Hubo un tiempo en el cual los
entrenadores apenas contaban con recursos técnicos. Conviene
recordar que los había en equipos famosos que tenían un
único ayudante para dirigir una plantilla prestigiosa. De
segunda División para abajo, por supuesto que el entrenador
estaba obligado a dirigir la preparación física, la técnica
y la preparación de los porteros. Así que se podían contar
con los dedos de una mano los técnicos que gozaban de algún
colaborador.
El entrenador, de aquellos entonces, es decir, de los años
sesenta, setenta, y parte de los ochenta era un hombre
solitario enfrentado a una tarea descomunal y carente de la
oportunidad de poder depositar su confianza en nadie. Así
que el recelo se apoderaba de él. De ellos, de los
entrenadores, se solía decir que estaban siempre con la
mosca en la oreja. Y no les faltaba razón para instalarse en
esa desconfianza sentida por verse privados de asesores
leales.
De la soledad del entrenador no se ha hablado nunca en la
medida que el hecho merecía. Era tal la presión, que hubo
entrenadores, no pocos, que se estimulaban antes de los
partidos. Hasta el punto de llegar al compromiso deportivo
habiendo ingerido alcohol suficiente como para que
propiciaran anécdotas que eran contadas por sus jugadores, y
que a mí solía darme mucha pena.
A mediados de los setenta, Miljan Miljanic,
recientemente fallecido, vino al Madrid con su equipo de
trabajo. Y aquel hecho fue visto como una gran innovación. A
partir de ese momento, otros entrenadores trataron de
secundarlo. Y lo consiguieron. Eso sí, siempre en equipos de
primera línea.
Con el paso de los años la mejora se fue extendiendo hasta
que, desde hace muchos, aun los entrenadores de Segunda
División B vienen exigiendo que se les contrate también a un
preparador físico, a un segundo entrenador y, si me apuran,
a un entrenador de porteros y al fisioterapeuta que un día
tuvieron en no sé dónde. Con lo cual se reparten el trabajo.

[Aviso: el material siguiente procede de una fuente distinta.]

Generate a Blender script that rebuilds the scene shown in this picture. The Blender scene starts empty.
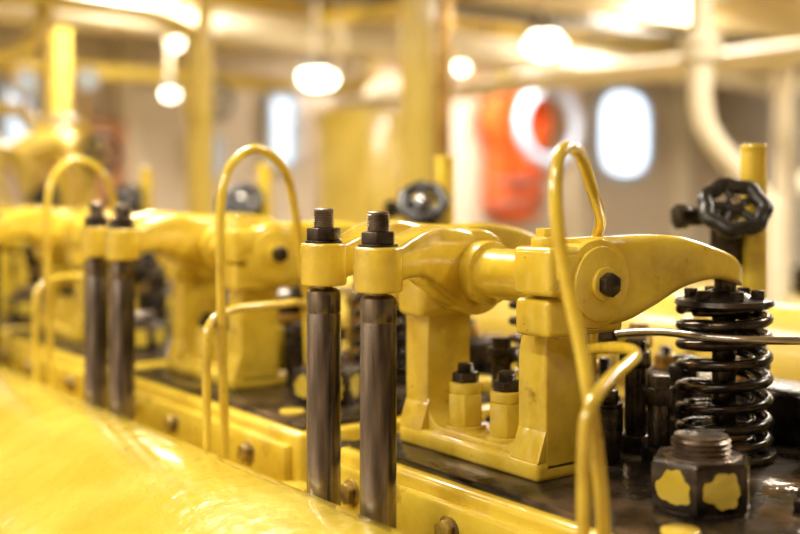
import bpy, bmesh, math, random
from mathutils import Vector, Matrix
random.seed(4)
H = 1.70          # height of engine datum above the floor
P = 0.643         # cylinder pitch
scene = bpy.context.scene
scene.view_settings.view_transform='Standard'

# ------------------------------------------------------------------ materials
def new_mat(name):
    m = bpy.data.materials.new(name); m.use_nodes = True
    nt = m.node_tree; b = nt.nodes["Principled BSDF"]
    return m, nt, b
def tex_coord(nt, scale=(1,1,1)):
    tc = nt.nodes.new("ShaderNodeTexCoord"); mp = nt.nodes.new("ShaderNodeMapping")
    mp.inputs["Scale"].default_value = scale
    nt.links.new(tc.outputs["Object"], mp.inputs["Vector"]); return mp.outputs["Vector"]
def noise(nt, vec, scale, detail=4, rough=.55):
    n = nt.nodes.new("ShaderNodeTexNoise"); n.inputs["Scale"].default_value = scale
    n.inputs["Detail"].default_value = detail; n.inputs["Roughness"].default_value = rough
    nt.links.new(vec, n.inputs["Vector"]); return n.outputs["Fac"]
def ramp(nt, fac, stops):
    r = nt.nodes.new("ShaderNodeValToRGB"); e = r.color_ramp.elements
    while len(e) < len(stops): e.new(.5)
    for i,(p,c) in enumerate(stops):
        e[i].position = p; e[i].color = (c[0],c[1],c[2],1)
    nt.links.new(fac, r.inputs["Fac"]); return r.outputs["Color"]
def bump(nt, b, fac, strength, dist=.002):
    n = nt.nodes.new("ShaderNodeBump"); n.inputs["Strength"].default_value = strength
    n.inputs["Distance"].default_value = dist
    nt.links.new(fac, n.inputs["Height"]); nt.links.new(n.outputs["Normal"], b.inputs["Normal"])
def mk(name, cols, scale=30, rough=(.3,.5), metal=0, bmp=.0, bscale=60, sc=(1,1,1), coat=0, pos=(.35,.65), bd=.002, grime_and_corners=0):
    m, nt, b = new_mat(name)
    v = tex_coord(nt, sc)
    f = noise(nt, v, scale)
    n = len(cols)
    st = [(pos[0]+(pos[1]-pos[0])*i/max(1,n-1), c) for i,c in enumerate(cols)]
    col = ramp(nt, f, st)
    if grime_and_corners:
        # oil stains in patches, sparse chips, and darker colour in concave corners
        def mix(c, fac, dark):
            x = nt.nodes.new("ShaderNodeMix"); x.data_type='RGBA'
            nt.links.new(fac, x.inputs["Factor"]); nt.links.new(c, x.inputs["A"]); x.inputs["B"].default_value=(*dark,1)
            return x.outputs["Result"]
        g = ramp(nt, noise(nt, v, 8, 5, .6), [(.52,(0,0,0)),(.70,(grime_and_corners*.75,)*3)])
        col = mix(col, g, (.26,.14,.014))
        gs = ramp(nt, noise(nt, v, 26, 5, .62), [(.63,(0,0,0)),(.72,(grime_and_corners*.8,)*3)])
        col = mix(col, gs, (.14,.075,.012))
        g2 = ramp(nt, noise(nt, v, 110, 2, .5), [(.735,(0,0,0)),(.76,(grime_and_corners,)*3)])
        col = mix(col, g2, (.06,.035,.015))
        geo = nt.nodes.new("ShaderNodeNewGeometry")
        g3 = ramp(nt, geo.outputs["Pointiness"], [(.40,(grime_and_corners*1.2,)*3),(.485,(0,0,0))])
        col = mix(col, g3, (.07,.04,.01))
    nt.links.new(col, b.inputs["Base Color"])
    f2 = noise(nt, v, scale*.6+3, 3)
    mr = nt.nodes.new("ShaderNodeMapRange"); mr.inputs["From Min"].default_value=.3; mr.inputs["From Max"].default_value=.7
    mr.inputs["To Min"].default_value=rough[0]; mr.inputs["To Max"].default_value=rough[1]
    nt.links.new(f2, mr.inputs["Value"]); nt.links.new(mr.outputs["Result"], b.inputs["Roughness"])
    b.inputs["Metallic"].default_value = metal
    b.inputs["Coat Weight"].default_value = coat; b.inputs["Coat Roughness"].default_value = .08
    if bmp: bump(nt, b, noise(nt, v, bscale, 3), bmp, bd)
    return m
def emit(name, col, s):
    m, nt, b = new_mat(name)
    b.inputs["Base Color"].default_value=(*col,1)
    b.inputs["Emission Color"].default_value=(*col,1); b.inputs["Emission Strength"].default_value=s
    return m
YEL = mk("yellow_paint", [(.47,.29,.020),(.66,.455,.034),(.74,.545,.055)], 14, (.10,.32), 0, .5, 50, coat=.85, pos=(.25,.6), grime_and_corners=.75)
YEL2 = mk("yellow_paint_cover", [(.54,.395,.035),(.62,.475,.06)], 6, (.09,.34), 0, .9, 32, coat=1, bd=.004, grime_and_corners=.16)
YBG = mk("yellow_paint_aged", [(.58,.42,.06),(.74,.57,.12)], 4, (.22,.42), coat=.4)
ROD = mk("dark_oiled_steel", [(.05,.04,.033),(.18,.145,.12),(.36,.31,.26)], 14, (.14,.32), .9, .15, 60, sc=(3,3,.35))
DARK = mk("black_steel", [(.014,.011,.009),(.085,.065,.05)], 40, (.16,.38), .7, .3, 80)
SPR = mk("spring_steel", [(.014,.011,.009),(.05,.042,.035),(.15,.095,.055)], 30, (.12,.32), .8, .2, 90, pos=(.35,.7))
DECK = mk("oily_deck_steel", [(.013,.010,.007),(.06,.045,.03),(.18,.12,.07)], 14, (.04,.34), .6, .6, 40)
RUST = mk("stained_steel", [(.10,.07,.05),(.34,.27,.21)], 40, (.2,.42), .85, .4, 120)
WORN = mk("worn_painted_bolt", [(.16,.10,.04),(.55,.38,.06)], 60, (.25,.45), .4, .3, 90, coat=.3)
STEEL = mk("bright_steel", [(.35,.33,.30),(.6,.57,.53)], 20, (.15,.3), .95)
BLK = mk("black_bakelite", [(.008,.008,.008),(.025,.021,.018)], 30, (.2,.38), 0, .2, 60)
BRASS = mk("brass", [(.40,.24,.06),(.62,.40,.12)], 20, (.25,.4), .8)
CREAM = mk("cream_paint", [(.74,.65,.45),(.84,.75,.56)], 3, (.35,.6))
WALL = mk("wall_paint", [(.70,.59,.44),(.78,.68,.54)], 1.2, (.5,.7))
WALLC = mk("bulkhead_paint_grey", [(.60,.55,.48),(.70,.65,.58)], 1.2, (.5,.7))
CEIL = mk("ceiling_paint", [(.70,.57,.31),(.80,.68,.41)], 1.5, (.5,.7))
FLOOR = mk("floor_plate", [(.18,.14,.10),(.28,.22,.16)], 5, (.3,.6), .3, .3, 30)
ORG = mk("orange_fabric", [(.80,.10,.01),(.95,.17,.012)], 6, (.6,.8))
RED = mk("red_paint", [(.6,.03,.02),(.7,.06,.03)], 6, (.4,.6))
WHITE = mk("white_plastic", [(.62,.76,.98),(.70,.83,1.0)], 6, (.3,.5))
GREY = mk("grey_paint", [(.22,.21,.19),(.32,.30,.27)], 5, (.4,.6))
BROWN = mk("brown_paint", [(.42,.19,.08),(.56,.30,.14)], 5, (.4,.6))
GLOW_W = emit("lamp_glass_warm", (1,.88,.66), 13)
GLOW_C = emit("daylight_glass", (.72,.85,1), 2.6)
GLOW_D = emit("daylight_glass_dim", (.68,.82,1), 1.2)

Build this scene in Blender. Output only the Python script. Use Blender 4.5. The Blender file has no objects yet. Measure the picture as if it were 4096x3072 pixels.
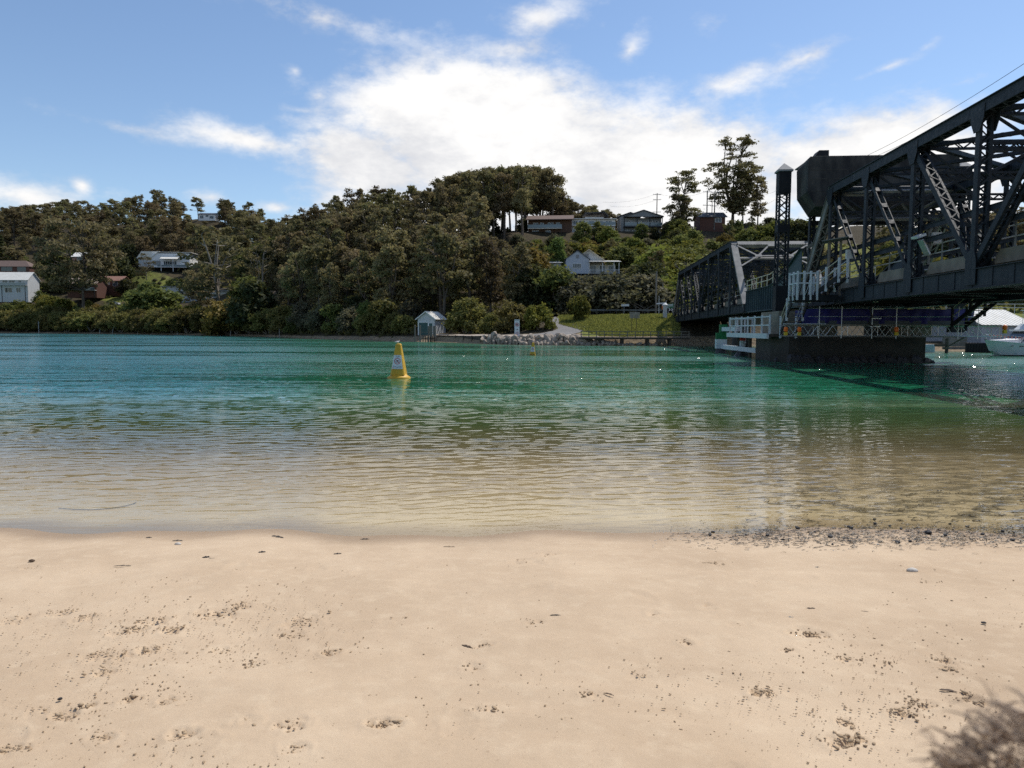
import bpy, bmesh, math, random
import numpy as np
from mathutils import Vector, Matrix, Euler, noise as mnoise

scene = bpy.context.scene
COL = scene.collection
R = math.radians

# ------------------------------------------------------------------ camera
FPX = 2950.0                      # focal length in pixels of the 4096 px wide photograph
CAM_H = 2.2                       # metres above the water
PITCH, ROLL = R(4.23), R(0.2)
cam_data = bpy.data.cameras.new('camera')
cam_data.sensor_width = 36.0
cam_data.lens = 36.0 * FPX / 4096.0
cam_data.clip_start = 0.05
cam_data.clip_end = 3000.0
cam_data.dof.use_dof = True
cam_data.dof.focus_distance = 10.0
cam_data.dof.aperture_fstop = 6.0
cam = bpy.data.objects.new('camera', cam_data)
COL.objects.link(cam)
CAM_M = (Matrix.Rotation(R(90) - PITCH, 3, 'X') @ Matrix.Rotation(ROLL, 3, 'Z'))
cam.location = (0, 0, CAM_H)
cam.rotation_euler = CAM_M.to_euler()
scene.camera = cam

# ------------------------------------------------------------------ sun, sky, exposure
SUN_AZ, SUN_EL = R(48), R(58)     # azimuth to the right of the view direction
S = Vector((math.cos(SUN_EL) * math.sin(SUN_AZ), math.cos(SUN_EL) * math.cos(SUN_AZ), math.sin(SUN_EL)))
sun_data = bpy.data.lights.new('sun', 'SUN')
sun_data.energy = 4.2
sun_data.angle = R(0.53)
sun_data.color = (1.0, 0.95, 0.87)
sun = bpy.data.objects.new('sun', sun_data)
sun.rotation_euler = (-S).to_track_quat('-Z', 'Y').to_euler()
sun.location = (60, 60, 120)
COL.objects.link(sun)

scene.view_settings.view_transform = 'Standard'
scene.view_settings.look = 'None'
scene.view_settings.exposure = 0.0
scene.view_settings.gamma = 1.0
scene.view_settings.use_curve_mapping = False
scene.render.engine = 'CYCLES'
scene.cycles.use_denoising = False
scene.cycles.max_bounces = 5
scene.cycles.transparent_max_bounces = 12
scene.cycles.sample_clamp_indirect = 6.0
scene.cycles.caustics_reflective = False
scene.cycles.caustics_refractive = False

# ------------------------------------------------------------------ pixel <-> world helpers
def ray(px, py):
    return CAM_M @ Vector(((px - 2048.0) / FPX, (1536.0 - py) / FPX, -1.0))
def P(px, py, Y):
    """point seen at a pixel of the photograph, at forward distance Y"""
    v = ray(px, py)
    return Vector((0, 0, CAM_H)) + v * (Y / v.y)
def G(px, py, z=0.0):
    """point seen at a pixel, on the level z"""
    v = ray(px, py)
    return Vector((0, 0, CAM_H)) + v * ((z - CAM_H) / v.z)
CAM_MI = CAM_M.inverted()
def proj(p):
    v = CAM_MI @ (Vector(p) - Vector((0, 0, CAM_H)))
    if v.z > -0.01:
        return (-9999.0, -9999.0)
    return (2048 + FPX * v.x / -v.z, 1536 - FPX * v.y / -v.z)
def zat(py, Y, px=2048):
    return P(px, py, Y).z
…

Y, sobre todo, el primer técnico se siente más tranquilo a
sabiendas que tiene con los oídos prestos a los componentes
de su equipo técnico. Pero ni siquiera así debería fiarse.
Los jugadores de fútbol son egoístas. Muy egoístas.
Incapaces de ponerse en el lugar del entrenador. Egoísmo que
se acrecienta en los que juegan menos. Quienes juegan menos
son muy dados a ganarse la confianza de las figuras del
equipo. Y, a renglón seguido, también consiguen ganarse la
voluntad de un periodista. Y ahí comienza ya a cundir el
desbarajuste en el vestuario. Desbarajuste dirigido a
dividir la plantilla en facciones.
En España, por referirme al fútbol de élite, los jugadores
que ganaron la Copa del Mundo se han convertido en seres
intocables. Gozan de privilegios que a los demás futbolistas
les están vedados. Ejemplos: si el portero del Madrid falla
no pasa nada, ahí están sus ‘amigos’ periodistas para
taparlo; si Xabi Alonso se arrastra por el campo, la
culpa se la endilgan al Fulano que ha salido expresamente a
marcarle; si Busquets simula lesiones y golpea con
los codos, cada vez que salta, se le ríe la gracia… Y así
podríamos ir relatando hechos evidentes. Vistos por
televisión. Los periodistas que intiman con los jugadores
suelen alardear de ello. Y, desde luego, los usan como
chivatos. La soledad del entrenador no cesa. Ah, “los
periodistas están para describir no para prescribir”.